Monday, April 18, 2005

Heroes

Heroes are everywhere, but also in short supply. There is such a shortage in the midst of plenty because our appetite for heroes is insatiable. We need there to be more heroes than there are people alive. No one sells newspapers like a hero. We might then say that the newspaper publishers are the ones who need heroes in order to move product, but in saying this we would be forgetting who it is who buys the newspapers, and that is: us.

We need to be told about heroes. In the old days a Hercules or an Achilles was good enough, but nowadays we need to be told about real-life heroes, who do amazing things in the real world. There are valiant sports heroes and tragic teen idols and tortured rock gods; there are profiles in political courage and humanitarian icons. In short, there are heroes for all kinds of people, and heroes who speak to many aspects of the human condition.

I worry about our need for these "real" heroes. It seems to me that things were better in the old days with Hercules and the twelve labors. That way, everyone knew that the story was fake, and could be inspired by it without worrying that the hero’s real life might not stand up to scrutiny.

These days, we get Jessica Lynch. It might seem harmless that this young woman’s mostly faked heroism was used to inspire us; after all, the inspiration was real, even if the stories were not truthful. But I do not think this sort of thing is harmless. I think it injures us psychically, by taking something we need, heroism, and guaranteeing its universal devaluation. If our real heroes are never really real, after all, what's the point in seeking to be inspired? You'll just be disappointed.

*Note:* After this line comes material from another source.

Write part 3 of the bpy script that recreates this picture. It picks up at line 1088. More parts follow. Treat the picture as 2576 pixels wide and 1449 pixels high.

And we wonder why we're all so cynical these days.

In the wars of the past few years, I've been especially moved by the stories of two very different examples of these "real" heroes. There was Pat Tillman, who turned down one grueling job that paid him millions of dollars in favor of another equally grueling job that paid a lot less but that, in his eyes, was of infinitely greater value. And then, in recent days, there has been Marla Ruzicka, who quite simply gave away her life so that innocent victims of war would be remembered as more than mere collateral damage.

But my enthusiasm for both these stories has been continually checked by reality. People won't stop poking holes in my heroes. Tillman's death was incredibly senseless; he died in a friendly fire incident that's apparently messy enough for the Army to cover up. Marla Ruzicka was a grandstander who admired Castro. It seems like, when it comes to real heroes, we take a Rene Belloq attitude: there is no hero we can possess that cannot be taken away.

I don't necessarily think we should stop admiring living people. I do think we should stop turning people into marble statues after they die. It would be healthy for us as a culture if we didn't have to make every person who dies into a martyr. In fact, given what martyrdom means in this day and age, maybe we should get rid of the heroically meaningful death altogether, and let our heroes rest easy in their ambiguous graves. Let every death mean only itself. Death being the profound mystery that it is, I think we can still count on the deaths of our real life heroes meaning an awful lot.

UPDATE: I've been reminded that the Wall Street Journal editorial board likes to take pot shots at pacifists and humanitarian workers, and that it is generally a clearing-house for nasty snark. When I linked to it, I didn't mean that Marla Ruzicka actually admired Castro; I only meant to say that people seem to be saying that, and to ask, Why do we always have to do that?

I also neglected to mention, in my comparison of Pat Tillman and Marla Ruzicka, how much better I think she did with her life than he did with his. On an emotional level, I admire both, but helping innocent victims is always better than fighting a war, even if you think the war is just, because the suffering of innocents is infinitely more offensive to the human race than going to war for ideals is beneficial to it. I regret not mentioning this.